Nestes tempos de política formatada, não é fácil encontrar filmes que lidem com as grandes questões da identidade humana, expondo a sua complexidade e, ao mesmo tempo, escapando a qualquer maniqueísmo para ser servido em debate televisivo. Camino, de Javier Fesser, é um desses filmes: um espantoso retrato interior da tragédia de Alexia González-Barros, uma menina espanhola que faleceu aos 14 anos, vítima de cancro na espinal medula, tendo vivido até final num ambiente de profunda crença católica, aceitando o seu sofrimento como uma dádiva divina.
Lançado em 2008 em Espanha, o filme foi aí pretexto de interessantíssimos debates. Desde logo, porque Fesser, embora dando à sua personagem o nome de Camino (interpretada pela brilhante Nerea Camacho, com 12 anos na altura da rodagem), não estaria autorizado a identificar Alexia na legenda final do seu filme; depois, porque a história de Camino/Alexia coloca em cena os labirintos da religião católica, discutindo as tensões entre o desejo de viver e os leis morais da própria fé; enfim, porque, neste caso, a enunciação dessas leis é indissociável dos valores e regras da Opus Dei.

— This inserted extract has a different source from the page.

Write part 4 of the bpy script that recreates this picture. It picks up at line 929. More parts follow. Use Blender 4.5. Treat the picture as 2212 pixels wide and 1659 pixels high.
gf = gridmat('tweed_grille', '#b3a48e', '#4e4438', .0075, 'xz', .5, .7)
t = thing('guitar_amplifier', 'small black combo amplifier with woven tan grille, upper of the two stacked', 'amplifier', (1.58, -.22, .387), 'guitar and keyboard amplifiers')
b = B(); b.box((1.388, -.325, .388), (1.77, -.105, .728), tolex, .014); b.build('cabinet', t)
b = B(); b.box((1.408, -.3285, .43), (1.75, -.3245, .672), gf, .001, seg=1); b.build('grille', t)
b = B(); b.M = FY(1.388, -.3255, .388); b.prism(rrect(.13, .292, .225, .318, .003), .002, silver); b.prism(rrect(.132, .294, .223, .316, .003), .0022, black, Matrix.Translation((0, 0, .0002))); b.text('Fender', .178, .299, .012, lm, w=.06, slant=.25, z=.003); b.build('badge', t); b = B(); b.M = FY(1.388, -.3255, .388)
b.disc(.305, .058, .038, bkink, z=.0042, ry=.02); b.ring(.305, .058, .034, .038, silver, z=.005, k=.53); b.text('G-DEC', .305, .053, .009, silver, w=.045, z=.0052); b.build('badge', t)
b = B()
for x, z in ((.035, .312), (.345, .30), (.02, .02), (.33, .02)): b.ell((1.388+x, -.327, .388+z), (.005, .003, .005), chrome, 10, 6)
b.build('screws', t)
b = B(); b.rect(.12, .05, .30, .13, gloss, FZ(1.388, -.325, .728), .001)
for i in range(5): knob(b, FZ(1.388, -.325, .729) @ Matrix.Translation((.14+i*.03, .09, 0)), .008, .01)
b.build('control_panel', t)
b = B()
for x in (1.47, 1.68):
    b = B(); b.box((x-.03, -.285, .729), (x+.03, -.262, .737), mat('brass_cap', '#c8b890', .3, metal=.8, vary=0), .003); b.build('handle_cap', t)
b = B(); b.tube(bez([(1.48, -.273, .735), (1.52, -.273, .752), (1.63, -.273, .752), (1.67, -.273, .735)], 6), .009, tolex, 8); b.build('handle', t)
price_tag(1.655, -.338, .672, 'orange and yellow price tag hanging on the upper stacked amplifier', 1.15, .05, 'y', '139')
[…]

Claramente enraizado na mais nobre tradição do melodrama familiar, o trabalho de Fesser (também autor do argumento) distingue-se pela capacidade narrativa de escapar a qualquer tentação (a palavra adquire curiosas ressonâncias) de encenar o calvário de Camino como uma luta entre personagens "boas" e "más". Este é, afinal, um filme capaz de colocar em cena a pulsão de prazer inerente a qualquer ser humano, expondo a pluralidade dos seus laços institucionais, familiares ou singularmente afectivos. Por mais desconcertante que isso possa parecer, o tema aglutinador de Camino é a procura dos mais enigmáticos êxtases, escapando ponto por ponto ao hedonismo simplista que, hoje em dia, reduz o prazer aos rituais de consumo de cervejas ou telemóveis.
Tudo isso fez de Camino um importante acontecimento em Espanha, enquadrado por um amplo debate público e, em Fevereiro de 2009, pela consagração nos prémios Goya, arrebatando seis distinções, incluindo a de melhor filme espanhol de 2008. Pois bem, é esse mesmo filme que, agora, com mais de dois anos de atraso, está nas salas portuguesas, lançado com uma "não campanha" que nem sequer soube criar condições mínimas para dar a conhecer a sua existência aos potenciais espectadores... O caso é tanto mais triste quanto, mesmo encarado em termos meramente comerciais, Camino é um objecto de enormes potencialidades. Enfim, lembremos que, salvo melhor opinião, ainda somos um país de raízes católicas... E também que, para além dessa coisa empolgante que é haver eleições para a presidência de um dos três grandes do futebol português, continuam a existir cidadãos portugueses que não se revêem na mediocridade audiovisual que vai (des)organizando a nossa percepção do mundo.